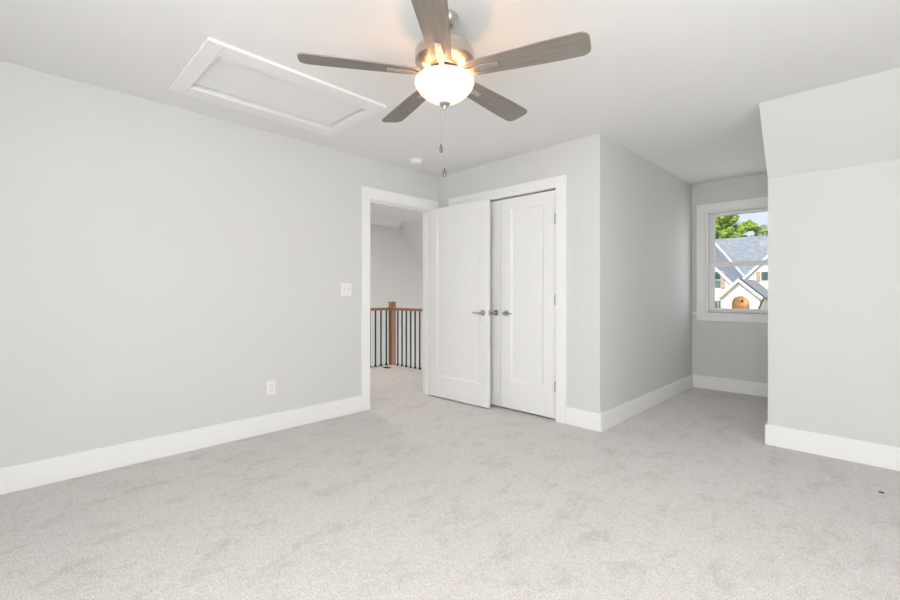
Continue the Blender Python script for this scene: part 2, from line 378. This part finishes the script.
# ------------------------------------------------------------ ceiling fan
FX, FY = -1.446, 1.440
fan = empty('ceiling_fan', (FX, FY, H)); tag(fan, 'brushed nickel five-blade ceiling fan with a lit frosted glass bowl', 'ceiling fan')
def fz(z): return z - H
def lathe_part(name, m, prof, parent=fan, n=64):
    return MB().lathe([(r, fz(z)) for r, z in prof], n).build(name, m, parent, smooth=True)
lathe_part('canopy', M['nickel'], [(0, H), (.064, H), (.064, 2.425), (.060, 2.410), (.050, 2.394), (.034, 2.382), (.020, 2.378), (0, 2.378)])
lathe_part('downrod', M['nickel'], [(0, 2.40), (.0125, 2.40), (.0125, 2.30), (.028, 2.298), (.032, 2.285), (.032, 2.27), (0, 2.27)])
lathe_part('motor_housing', M['nickel'], [(0, 2.287), (.060, 2.287), (.118, 2.283), (.132, 2.279), (.137, 2.270), (.138, 2.262), (.138, 2.235), (.1395, 2.232), (.1395, 2.222), (.137, 2.219),
                                          (.130, 2.214), (.100, 2.196), (.074, 2.190), (.072, 2.186), (0, 2.186)])
lathe_part('vent_ring', M['dark'], [(0, 2.187), (.071, 2.187), (.071, 2.180), (0, 2.180)])
lathe_part('flywheel', M['nickel'], [(0, 2.181), (.062, 2.181), (.066, 2.176), (.066, 2.160), (.060, 2.155), (0, 2.155)])
lathe_part('light_fitter', M['nickel'], [(0, 2.156), (.070, 2.156), (.078, 2.150), (.080, 2.142), (.076, 2.140), (0, 2.140)])
lathe_part('glass_bowl', M['bowl'], [(.122, 2.144), (.131, 2.141), (.138, 2.132), (.1395, 2.120), (.131, 2.100), (.115, 2.080), (.095, 2.062), (.071, 2.047), (.047, 2.036), (.026, 2.030), (0, 2.029),
                                      (0, 2.032), (.026, 2.033), (.046, 2.039), (.070, 2.050), (.093, 2.065), (.112, 2.083), (.128, 2.102), (.1365, 2.120), (.135, 2.130), (.129, 2.138), (.122, 2.141), (.122, 2.144)])
fin = lathe_part('finial', M['nickel_dark'], [(0, 2.030), (.026, 2.029), (.027, 2.025), (.020, 2.017), (.010, 2.014), (.007, 2.008), (.008, 2.003), (.006, 1.998), (0, 1.996)], n=32)
def blade_mesh():
    s = MB(); pts = []
    prof = [(.125, .047), (.165, .050), (.25, .0545), (.35, .060), (.45, .065), (.55, .068), (.62, .068)]
    up_ = [(r, h) for r, h in prof]
    for k in range(1, 7):
        a = R(90) * k / 6; up_.append((.622 + .038 * math.sin(a), .030 + .038 * math.cos(a)))
    out = up_ + [(r, -h) for r, h in up_[::-1]]
    s.prism([(r, h, -.003) for r, h in out], (0, 0, .006)); return s
def iron_mesh():
    s = MB()
    # arm from the flywheel, then a tapered plate screwed under the blade
    s.prism([(.055, -.016, -.012), (.13, -.011, -.012), (.13, .011, -.012), (.055, .016, -.012)], (0, 0, .005))
    s.prism([(.125, -.011, -.012), (.175, -.019, -.0075), (.262, -.014, -.0075), (.268, 0, -.0075), (.262, .014, -.0075), (.175, .019, -.0075), (.125, .011, -.012)], (0, 0, .0042))
    for x, y in ((.185, .010), (.185, -.010), (.25, 0)): s.lathe([(0, -.0095), (.004, -.009), (.005, -.0075)], 12, Matrix.Translation((x, y, 0)))
    return s
bl0 = blade_mesh().build('blade', M['blade'], fan, bevel=.0015); ir0 = iron_mesh().build('blade_iron', M['nickel'], bl0, bevel=.0008)
sl0 = MB().box(.262, -.016, -.0085, .270, .016, -.003).build('end_plate', M['nickel_dark'], bl0)
for k in range(5):
    if k == 0: b_ = bl0
    else:
        b_ = bl0.copy(); COL.objects.link(b_); b_.parent = fan
        for src in (ir0, sl0): i_ = src.copy(); COL.objects.link(i_); i_.parent = b_
    b_.matrix_local = Matrix.Translation((0, 0, fz(2.165))) @ Matrix.Rotation(R(21 + 72 * k), 4, 'Z') @ Matrix.Rotation(R(-11), 4, 'X')
for nm, dx, dy, ztop, zf in (('pull_chain', -.014, -.010, 2.012, 1.838), ('pull_chain', .0, .0, 1.998, 1.722)):
    s = MB(); z = ztop
    while z > zf: s.lathe([(0, fz(z) + .0016), (.0010, fz(z)), (0, fz(z) - .0016)], 6, Matrix.Translation((dx, dy, 0))); z -= .0042
    s.tube((dx, dy, fz(ztop)), (dx, dy, fz(zf)), .0005, 6)
    ch = s.build(nm, M['nickel'], fan)
    MB().lathe([(0, fz(zf)), (.003, fz(zf) - .002), (.0035, fz(zf) - .008), (.0075, fz(zf) - .020), (.0085, fz(zf) - .030), (.0065, fz(zf) - .040), (0, fz(zf) - .044)], 20, Matrix.Translation((dx, dy, 0))).build('chain_fob', M['fob'], ch, smooth=True)
for k in range(4):
    a = R(-51 + 90 * k)
    l = light('fan_bulb', 'POINT', (FX + .108 * math.cos(a), FY + .108 * math.sin(a), 2.139), (0, 0, 0), 1.0, (1, .50, .18), shadow_soft_size=.01)

# ------------------------------------------------------------ small wall and ceiling fittings
sd = empty('smoke_detector', (-3.193, 2.79, H)); tag(sd, 'round white smoke detector on the ceiling above the doorway', 'smoke detector')
MB().lathe([(0, 0), (.066, 0), (.066, -.010), (.062, -.013), (0, -.013)], 48).build('mounting_base', M['plastic'], sd, smooth=True)
MB().lathe([(.058, -.013), (.055, -.017), (.053, -.026), (.044, -.036), (.020, -.040), (0, -.040)], 48).build('cover', M['plastic'], sd, smooth=True)
def outlet(loc, rz, label):
    r = empty('electrical_outlet', loc, rz); tag(r, label, 'outlet')        # local +x points out of the wall
    MB().box(0, -.036, -.059, .006, .036, .059).build('cover_plate', M['plastic'], r, bevel=.003)
    for z in (.020, -.020):
        f_ = MB().box(.005, -.017, z - .015, .0085, .017, z + .015).build('receptacle', M['plastic'], r, bevel=.003)
        s = MB(); s.box(.0082, -.009, z - .004, .0088, -.0055, z + .007); s.box(.0082, .0055, z - .004, .0088, .009, z + .006); s.box(.0082, -.0025, z - .012, .0088, .0025, z - .007)
        s.build('slot', M['slot'], f_)
    return r
outlet((XL, 1.487, .36), 0, 'white duplex outlet low on the long left wall')
outlet((XB, 4.125, .337), 0, 'white duplex outlet low on the closet side wall, near the window alcove')
sw = empty('light_switch', (XL, 2.186, 1.162)); tag(sw, 'white double light switch plate beside the doorway casing', 'light switch')
MB().box(0, -.058, -.060, .006, .058, .060).build('cover_plate', M['plastic'], sw, bevel=.003)
for y in (-.023, .023): MB().prism([(.005, y - .006, -.012), (.005, y - .006, .012), (.016, y - .004, .012), (.018, y - .004, .006)], (0, .010, 0)).build('toggle', M['plastic'], sw)
# ------------------------------------------------------------ hall and stairwell
HF = -6.3
structure(MB().prism([(HF, 1.4, -2.8), (HF, 6.2, -2.8), (HF, 6.2, 2.6), (HF, 1.4, 2.6)], (-.1, 0, 0)).build('wall_stair', M['wall']))
structure(MB().box(HF, 1.3, -2.8, XL - T, 1.4, 2.6).build('wall_hall_end', M['wall']))
structure(MB().box(HF, 6.0, -2.8, XL, 6.1, 2.0).build('wall_stair_knee', M['wall']))
structure(MB().box(XL - T - .0, 4.32, -2.8, XL, 6.0, -.001).build('wall_stair_side', M['wall']))
structure(MB().box(-6.165, 1.4, H, XL - T, 5.06, H + .1).build('ceiling_hall', M['ceil']))
s = MB(); s.prism([(-6.165, 1.4, H), (HF, 1.4, 2.345), (HF, 1.4, 2.6), (-6.165, 1.4, 2.6)], (0, 3.66, 0))
structure(s.build('ceiling_hall_side_slope', M['ceil']))
s = MB(); sl = (H - 1.53) / 1.03
s.prism([(HF, 5.06, H), (HF, 6.0, 1.47), (HF, 6.1, 1.47), (HF, 6.1, 2.6), (HF, 5.06, 2.6)], (HF * -1 + XL - T, 0, 0))
structure(s.build('ceiling_hall_slope', M['ceil']))
structure(MB().box(HF, 1.4, -2.9, XL, 6.1, -2.8).build('floor_lower', M['carpet']))
s = MB(); s.box(-5.515, 1.4, -.3, -5.50, 4.32, 0); s.box(-5.50, 4.305, -.3, XL - T, 4.32, 0); structure(s.build('trim_6', M['trim']))
# railing
rl = empty('stair_railing', (-5.44, 4.245, 0)); tag(rl, 'oak newel post and handrail with black iron balusters at the stair opening', 'railing')
s = MB(); s.box(-.042, -.042, 0, .042, .042, .955); s.box(-.036, -.036, .955, .036, .036, .965); s.box(-.044, -.044, .965, .044, .044, .992)
s.build('newel_post', M['oak'], rl, bevel=.003)
hr1 = MB().prism([(-.030, -.04, .860), (.030, -.04, .860), (.032, -.04, .880), (.024, -.04, .900), (-.024, -.04, .900), (-.032, -.04, .880)], (0, -2.65, 0)).build('handrail', M['oak'], rl, bevel=.003)
hr2 = MB().prism([(.04, -.030, .860), (.04, .030, .860), (.04, .032, .880), (.04, .024, .900), (.04, -.024, .900), (.04, -.032, .880)], (1.785, 0, 0)).build('handrail', M['oak'], rl, bevel=.003)
bal0 = MB().box(-.0085, -.0085, 0, .0085, .0085, .862).build('baluster', M['iron'], rl)
sh0 = MB().lathe([(0, 0), (.024, 0), (.024, .006), (.014, .028), (.012, .034), (0, .034)], 4, Matrix.Rotation(R(45), 4, 'Z')).build('shoe', M['iron'], bal0)
spots = [(0, -.116 - .103 * k) for k in range(24)] + [(.142 + .103 * k, 0) for k in range(16)]
for i, (x, y) in enumerate(spots):
    if i == 0: q = bal0
    else:
        q = bal0.copy(); COL.objects.link(q); q.parent = rl
        r_ = sh0.copy(); COL.objects.link(r_); r_.parent = q
    q.location = (x, y, 0)
fr = empty('floor_register', (-5.235, 3.985, 0)); fr.scale = (.85, .8, 1); tag(fr, 'small dark floor vent in the hall carpet before the newel post', 'floor vent')
s = MB(); s.box(-.07, -.045, 0, .07, -.037, .006); s.box(-.07, .037, 0, .07, .045, .006); s.box(-.07, -.037, 0, -.062, .037, .006); s.box(.062, -.037, 0, .07, .037, .006)
for k in range(9): s.box(-.062 + .0145 * k, -.037, 0, -.056 + .0145 * k, .037, .004)
s.build('grille', M['iron'], fr); MB().box(-.062, -.037, 0, .062, .037, .001).build('duct_opening', M['dark'], fr)
# lint on the carpet
s = MB(); random.seed(3)
pts = [(.012 * math.cos(a) * random.uniform(.6, 1.2), .006 * math.sin(a) * random.uniform(.6, 1.2), 0) for a in [k * math.pi / 5 for k in range(10)]]
s.prism(pts, (0, 0, .006)); tag(s.build('lint', M['lint'], loc=(.04, 3.448, 0)), 'tiny dark scrap of lint on the carpet before the right wall', 'lint')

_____

◆ **Problem statement**
Your task is to report how many lines of the material include the string "from". Give the number and no other words.

◆ **Correct output**
2